◆ **LISTING**:
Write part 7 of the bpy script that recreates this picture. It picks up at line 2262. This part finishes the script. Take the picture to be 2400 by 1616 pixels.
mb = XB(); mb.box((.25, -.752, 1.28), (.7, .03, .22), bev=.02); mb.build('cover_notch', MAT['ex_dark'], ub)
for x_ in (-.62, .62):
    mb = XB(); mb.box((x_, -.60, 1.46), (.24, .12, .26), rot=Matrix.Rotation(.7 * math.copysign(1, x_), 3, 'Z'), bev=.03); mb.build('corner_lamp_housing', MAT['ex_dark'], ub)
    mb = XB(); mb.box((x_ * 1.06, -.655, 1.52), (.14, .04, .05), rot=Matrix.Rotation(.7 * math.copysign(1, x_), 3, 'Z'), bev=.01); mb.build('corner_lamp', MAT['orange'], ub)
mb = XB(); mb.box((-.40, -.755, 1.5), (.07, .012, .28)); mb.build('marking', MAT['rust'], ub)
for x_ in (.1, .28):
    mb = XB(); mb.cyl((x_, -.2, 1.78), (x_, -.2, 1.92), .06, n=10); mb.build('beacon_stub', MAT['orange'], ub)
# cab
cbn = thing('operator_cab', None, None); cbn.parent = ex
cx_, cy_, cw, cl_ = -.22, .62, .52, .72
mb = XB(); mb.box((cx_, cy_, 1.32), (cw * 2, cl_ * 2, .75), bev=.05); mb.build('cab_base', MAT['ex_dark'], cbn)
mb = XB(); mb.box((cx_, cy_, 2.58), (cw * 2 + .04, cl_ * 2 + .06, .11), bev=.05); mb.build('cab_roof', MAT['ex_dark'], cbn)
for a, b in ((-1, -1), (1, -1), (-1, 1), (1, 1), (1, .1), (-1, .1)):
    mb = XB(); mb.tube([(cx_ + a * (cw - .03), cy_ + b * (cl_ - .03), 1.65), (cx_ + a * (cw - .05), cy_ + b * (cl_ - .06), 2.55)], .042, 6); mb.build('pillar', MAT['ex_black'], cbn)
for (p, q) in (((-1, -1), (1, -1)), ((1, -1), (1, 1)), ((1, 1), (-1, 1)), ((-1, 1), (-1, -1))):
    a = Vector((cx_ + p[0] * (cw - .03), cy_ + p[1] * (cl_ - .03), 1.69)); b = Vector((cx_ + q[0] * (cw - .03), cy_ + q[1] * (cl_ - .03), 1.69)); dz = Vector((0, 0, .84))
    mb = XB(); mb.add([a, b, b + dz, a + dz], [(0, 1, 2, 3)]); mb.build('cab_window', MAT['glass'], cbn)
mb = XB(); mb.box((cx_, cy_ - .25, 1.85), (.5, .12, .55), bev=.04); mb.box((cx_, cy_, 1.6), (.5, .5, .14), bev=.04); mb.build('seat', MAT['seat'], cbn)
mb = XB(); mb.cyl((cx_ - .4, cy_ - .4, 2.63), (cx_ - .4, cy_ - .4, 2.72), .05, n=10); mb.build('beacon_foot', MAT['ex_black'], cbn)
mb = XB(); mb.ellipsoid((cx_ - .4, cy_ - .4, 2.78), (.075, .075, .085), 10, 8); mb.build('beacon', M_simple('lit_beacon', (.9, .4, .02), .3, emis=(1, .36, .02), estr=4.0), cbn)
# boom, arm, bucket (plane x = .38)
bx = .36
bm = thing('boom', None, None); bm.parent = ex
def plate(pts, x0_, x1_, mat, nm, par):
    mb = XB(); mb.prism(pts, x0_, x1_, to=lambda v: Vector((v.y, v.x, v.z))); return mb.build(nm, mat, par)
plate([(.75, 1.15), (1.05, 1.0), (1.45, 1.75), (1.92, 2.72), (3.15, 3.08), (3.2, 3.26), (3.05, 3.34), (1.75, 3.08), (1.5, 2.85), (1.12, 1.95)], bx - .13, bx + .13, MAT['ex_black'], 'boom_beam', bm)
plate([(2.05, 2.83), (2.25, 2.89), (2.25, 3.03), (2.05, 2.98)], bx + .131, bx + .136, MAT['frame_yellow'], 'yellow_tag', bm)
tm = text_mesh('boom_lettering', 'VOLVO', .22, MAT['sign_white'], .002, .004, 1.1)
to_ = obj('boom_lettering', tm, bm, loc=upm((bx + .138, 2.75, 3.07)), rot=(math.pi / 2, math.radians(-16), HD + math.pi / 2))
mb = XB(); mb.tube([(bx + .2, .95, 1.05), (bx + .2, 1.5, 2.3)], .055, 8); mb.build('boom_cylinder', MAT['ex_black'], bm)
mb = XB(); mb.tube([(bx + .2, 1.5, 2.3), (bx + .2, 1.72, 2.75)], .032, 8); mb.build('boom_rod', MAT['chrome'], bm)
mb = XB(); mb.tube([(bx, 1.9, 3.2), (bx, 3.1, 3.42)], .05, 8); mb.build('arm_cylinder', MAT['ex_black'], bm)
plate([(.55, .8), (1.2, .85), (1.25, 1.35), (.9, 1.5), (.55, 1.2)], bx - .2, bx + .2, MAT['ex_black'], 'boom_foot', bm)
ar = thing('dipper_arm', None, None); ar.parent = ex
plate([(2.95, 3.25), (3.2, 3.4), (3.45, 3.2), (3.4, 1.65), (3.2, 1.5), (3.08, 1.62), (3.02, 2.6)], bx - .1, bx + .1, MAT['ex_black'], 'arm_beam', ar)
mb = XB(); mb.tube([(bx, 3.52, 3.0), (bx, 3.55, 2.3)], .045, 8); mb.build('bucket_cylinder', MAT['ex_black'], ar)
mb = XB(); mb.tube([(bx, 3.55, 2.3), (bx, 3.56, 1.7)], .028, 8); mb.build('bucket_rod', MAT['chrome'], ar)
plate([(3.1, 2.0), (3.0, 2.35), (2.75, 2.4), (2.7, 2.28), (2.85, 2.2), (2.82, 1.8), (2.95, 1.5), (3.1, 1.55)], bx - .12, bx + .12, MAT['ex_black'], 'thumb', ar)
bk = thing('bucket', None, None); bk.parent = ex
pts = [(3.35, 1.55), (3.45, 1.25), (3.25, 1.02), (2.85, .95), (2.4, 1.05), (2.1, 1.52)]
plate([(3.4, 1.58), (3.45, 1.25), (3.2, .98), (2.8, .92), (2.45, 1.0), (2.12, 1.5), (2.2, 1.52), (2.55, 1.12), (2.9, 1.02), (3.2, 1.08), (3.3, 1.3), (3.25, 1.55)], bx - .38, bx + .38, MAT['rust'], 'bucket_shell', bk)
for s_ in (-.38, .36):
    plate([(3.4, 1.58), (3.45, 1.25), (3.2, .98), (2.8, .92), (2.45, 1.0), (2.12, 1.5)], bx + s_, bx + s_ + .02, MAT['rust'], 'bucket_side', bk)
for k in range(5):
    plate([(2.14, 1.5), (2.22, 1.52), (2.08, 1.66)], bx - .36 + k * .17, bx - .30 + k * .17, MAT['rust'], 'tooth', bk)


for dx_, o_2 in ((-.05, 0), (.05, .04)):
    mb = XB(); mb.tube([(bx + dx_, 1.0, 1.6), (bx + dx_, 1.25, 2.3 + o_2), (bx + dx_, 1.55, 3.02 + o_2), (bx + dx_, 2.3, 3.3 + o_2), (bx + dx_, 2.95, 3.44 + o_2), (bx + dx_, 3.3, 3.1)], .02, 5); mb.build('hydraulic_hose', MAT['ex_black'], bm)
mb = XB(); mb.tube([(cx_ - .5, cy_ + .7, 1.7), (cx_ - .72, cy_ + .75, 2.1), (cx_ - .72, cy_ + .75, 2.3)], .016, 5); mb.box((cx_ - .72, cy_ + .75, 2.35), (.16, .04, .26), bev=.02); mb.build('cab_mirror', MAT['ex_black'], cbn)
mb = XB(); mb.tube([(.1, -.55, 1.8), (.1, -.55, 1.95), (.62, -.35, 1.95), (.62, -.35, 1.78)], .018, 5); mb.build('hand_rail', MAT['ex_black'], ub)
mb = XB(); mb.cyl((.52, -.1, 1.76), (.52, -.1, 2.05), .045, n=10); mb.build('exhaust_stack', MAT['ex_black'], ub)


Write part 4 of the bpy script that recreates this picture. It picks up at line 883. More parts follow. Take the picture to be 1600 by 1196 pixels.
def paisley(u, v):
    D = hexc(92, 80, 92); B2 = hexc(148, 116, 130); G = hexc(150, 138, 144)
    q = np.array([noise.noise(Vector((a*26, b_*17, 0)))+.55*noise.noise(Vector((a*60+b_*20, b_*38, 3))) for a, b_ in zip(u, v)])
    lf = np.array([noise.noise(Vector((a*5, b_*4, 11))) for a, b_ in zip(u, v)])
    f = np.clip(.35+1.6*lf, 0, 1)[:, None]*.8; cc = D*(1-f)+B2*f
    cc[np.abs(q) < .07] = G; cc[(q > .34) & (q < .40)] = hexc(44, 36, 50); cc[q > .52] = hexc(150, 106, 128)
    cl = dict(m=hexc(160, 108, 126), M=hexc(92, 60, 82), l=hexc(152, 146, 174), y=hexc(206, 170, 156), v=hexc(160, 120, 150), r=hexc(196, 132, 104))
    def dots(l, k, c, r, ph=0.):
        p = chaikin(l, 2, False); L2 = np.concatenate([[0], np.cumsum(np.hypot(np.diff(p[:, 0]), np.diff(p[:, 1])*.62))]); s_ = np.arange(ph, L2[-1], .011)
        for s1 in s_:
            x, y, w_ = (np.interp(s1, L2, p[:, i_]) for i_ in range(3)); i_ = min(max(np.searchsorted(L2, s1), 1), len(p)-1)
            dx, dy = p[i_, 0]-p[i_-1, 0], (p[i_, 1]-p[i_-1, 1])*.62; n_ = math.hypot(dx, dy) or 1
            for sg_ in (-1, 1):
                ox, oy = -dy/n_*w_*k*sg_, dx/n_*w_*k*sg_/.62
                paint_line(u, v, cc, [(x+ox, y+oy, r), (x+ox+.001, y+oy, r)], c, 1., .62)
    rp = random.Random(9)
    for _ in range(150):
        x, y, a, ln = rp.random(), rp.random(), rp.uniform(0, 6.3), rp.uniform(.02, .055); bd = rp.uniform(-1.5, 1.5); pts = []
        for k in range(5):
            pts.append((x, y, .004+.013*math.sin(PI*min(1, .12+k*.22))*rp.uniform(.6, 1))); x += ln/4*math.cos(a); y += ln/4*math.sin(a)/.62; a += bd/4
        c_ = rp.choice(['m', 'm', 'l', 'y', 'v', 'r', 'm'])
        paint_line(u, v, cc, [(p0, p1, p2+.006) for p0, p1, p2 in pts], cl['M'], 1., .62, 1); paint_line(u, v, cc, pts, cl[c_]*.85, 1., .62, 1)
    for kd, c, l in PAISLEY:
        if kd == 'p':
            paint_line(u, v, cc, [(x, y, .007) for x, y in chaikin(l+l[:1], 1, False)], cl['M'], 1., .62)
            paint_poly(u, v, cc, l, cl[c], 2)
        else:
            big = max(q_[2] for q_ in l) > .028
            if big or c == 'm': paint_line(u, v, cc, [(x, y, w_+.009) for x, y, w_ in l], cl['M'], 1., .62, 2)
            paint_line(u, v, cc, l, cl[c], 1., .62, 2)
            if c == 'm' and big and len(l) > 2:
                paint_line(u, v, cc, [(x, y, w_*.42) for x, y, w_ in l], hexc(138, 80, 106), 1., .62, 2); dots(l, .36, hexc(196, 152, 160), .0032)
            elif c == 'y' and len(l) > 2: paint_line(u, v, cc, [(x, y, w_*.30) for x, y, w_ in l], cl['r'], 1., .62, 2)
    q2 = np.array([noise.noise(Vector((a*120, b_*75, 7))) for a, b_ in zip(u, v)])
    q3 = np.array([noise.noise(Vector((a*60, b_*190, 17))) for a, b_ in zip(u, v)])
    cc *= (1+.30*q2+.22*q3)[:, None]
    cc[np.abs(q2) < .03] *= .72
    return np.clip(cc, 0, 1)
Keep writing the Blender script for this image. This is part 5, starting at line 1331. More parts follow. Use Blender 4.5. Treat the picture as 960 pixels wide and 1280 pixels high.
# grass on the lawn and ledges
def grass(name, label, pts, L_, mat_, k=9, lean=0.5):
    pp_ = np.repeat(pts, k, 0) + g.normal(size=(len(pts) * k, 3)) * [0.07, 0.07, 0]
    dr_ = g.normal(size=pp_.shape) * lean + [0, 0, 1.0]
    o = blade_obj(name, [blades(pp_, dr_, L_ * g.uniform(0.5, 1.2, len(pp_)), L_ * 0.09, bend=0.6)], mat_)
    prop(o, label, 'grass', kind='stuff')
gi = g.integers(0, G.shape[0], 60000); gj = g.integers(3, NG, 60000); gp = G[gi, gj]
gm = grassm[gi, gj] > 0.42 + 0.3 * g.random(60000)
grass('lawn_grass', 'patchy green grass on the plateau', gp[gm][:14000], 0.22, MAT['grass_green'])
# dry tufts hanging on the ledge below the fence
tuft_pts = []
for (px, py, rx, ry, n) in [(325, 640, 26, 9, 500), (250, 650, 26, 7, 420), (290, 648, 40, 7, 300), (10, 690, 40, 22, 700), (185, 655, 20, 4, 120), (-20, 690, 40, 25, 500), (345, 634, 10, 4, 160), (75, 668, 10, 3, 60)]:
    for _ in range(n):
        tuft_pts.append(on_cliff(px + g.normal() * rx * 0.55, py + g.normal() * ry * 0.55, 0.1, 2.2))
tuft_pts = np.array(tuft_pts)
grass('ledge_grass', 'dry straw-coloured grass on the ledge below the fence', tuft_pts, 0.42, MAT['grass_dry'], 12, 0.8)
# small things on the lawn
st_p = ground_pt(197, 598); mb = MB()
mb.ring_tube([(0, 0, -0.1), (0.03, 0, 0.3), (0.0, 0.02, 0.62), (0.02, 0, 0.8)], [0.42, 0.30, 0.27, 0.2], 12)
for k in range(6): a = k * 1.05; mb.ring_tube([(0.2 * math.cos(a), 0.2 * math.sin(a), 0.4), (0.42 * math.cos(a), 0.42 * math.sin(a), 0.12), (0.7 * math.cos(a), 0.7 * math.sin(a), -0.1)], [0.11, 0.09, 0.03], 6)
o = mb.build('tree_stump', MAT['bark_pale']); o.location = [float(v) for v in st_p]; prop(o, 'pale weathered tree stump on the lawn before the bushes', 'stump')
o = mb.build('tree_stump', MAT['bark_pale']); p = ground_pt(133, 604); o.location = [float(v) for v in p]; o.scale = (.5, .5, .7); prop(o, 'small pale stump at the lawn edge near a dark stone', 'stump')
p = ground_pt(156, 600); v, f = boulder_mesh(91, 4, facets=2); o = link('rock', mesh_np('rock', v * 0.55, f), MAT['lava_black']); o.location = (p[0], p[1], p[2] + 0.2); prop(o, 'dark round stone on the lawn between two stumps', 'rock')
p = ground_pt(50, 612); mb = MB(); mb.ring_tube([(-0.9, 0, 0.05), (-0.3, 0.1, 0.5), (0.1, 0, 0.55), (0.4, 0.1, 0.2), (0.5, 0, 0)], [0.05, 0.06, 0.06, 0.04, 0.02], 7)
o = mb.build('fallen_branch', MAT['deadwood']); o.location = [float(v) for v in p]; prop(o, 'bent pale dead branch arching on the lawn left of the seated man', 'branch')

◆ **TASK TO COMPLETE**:
From the listing above, pick out each line where the word "recreates" appears.

◆ **EXERCISE OUTPUT**:
Write part 7 of the bpy script that recreates this picture. It picks up at line 2262. This part finishes the script. Take the picture to be 2400 by 1616 pixels.
Write part 4 of the bpy script that recreates this picture. It picks up at line 883. More parts follow. Take the picture to be 1600 by 1196 pixels.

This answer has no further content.